Global Academy can 'reduce barriers to entry' to media, Tabor says at royal opening

A new school backed by Global can reduce "the barriers to entry" for people looking to get into the media industry, the company's founder declared at its royal opening.

Prince Harry and the Duke and Duchess of Cambridge: attend the Global Academy event
Prince Harry and the Duke and Duchess of Cambridge: attend the Global Academy event

With the Duke and Duchess of Cambridge and Prince Harry listening on stage at the Global Academy, Ashley Tabor described the state school and technical college for 14- to 19-year-olds in Hayes, west London, as a way to tackle the "skills shortage" and "lack of diversity" in the media sector.

"For a long time, I’ve been mindful about how difficult it can be to get into the media business," Tabor, who founded Global a decade ago, told the audience, which included about 100 students.

"The reality is young people often leave school without the practical and technical skills they need to prepare them for working life and indeed for adult life."

He added that Global, Britain’s biggest radio group and the owner of the Capital, Classic, LBC and Heart brands, wanted the academy to be "an environment of entrepreneurialism where ambition and success are encouraged".

Tabor, whose father Michael made a fortune from bookmaking and financial investments, left school at 16, said: "I wish there had been somewhere like this to learn my passion, radio, when I was 14."

Princes William and Harry and the Duchess of Cambridge attended in their role as supporters of Heads Together, the charity that tackles mental illness.

Simon Collins, the principal of the Global Academy, said there has "never been so much pressure on young people", partly because of social media.

Helping students to have "a healthy mind" is as important as having "a healthy body" and the "core education and skills" that they learn, he said.

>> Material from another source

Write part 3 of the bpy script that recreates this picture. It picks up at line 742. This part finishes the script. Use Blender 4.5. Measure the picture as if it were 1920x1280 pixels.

As part of the opening ceremony, Tabor showed Prince William the original microphone used by his great-grandfather, George VI, to make his celebrated "King’s Speech".

The Global Academy is on the site of EMI’s old vinyl factory and the record label’s archive, which includes the microphone, is housed in a nearby building.

Hayes is one of London’s less affluent boroughs on the outskirts of west London, although there was once a thriving business district because of EMI.

The Global Academy is part of an effort to revive the area and the new Crossrail train service, called the Elizabeth Line, will pass through Hayes.

The school opened initially for students in years 10 and 12 last September but will expand to take up to 800.

The new, state-of-the-art building includes TV and radio recording studios.

Global presenters and executives frequently visit the academy to meet students. LBC’s Nick Ferrari and  Heart’s Jamie Theakston and Emma Bunton attended the royal opening.

Global and the Tabor family’s charitable foundation have jointly sponsored the academy with the University of the Arts London.

Several other media owners have educational initiatives, including Sky, which has launched its Sky Academy to help young people looking to get into the media.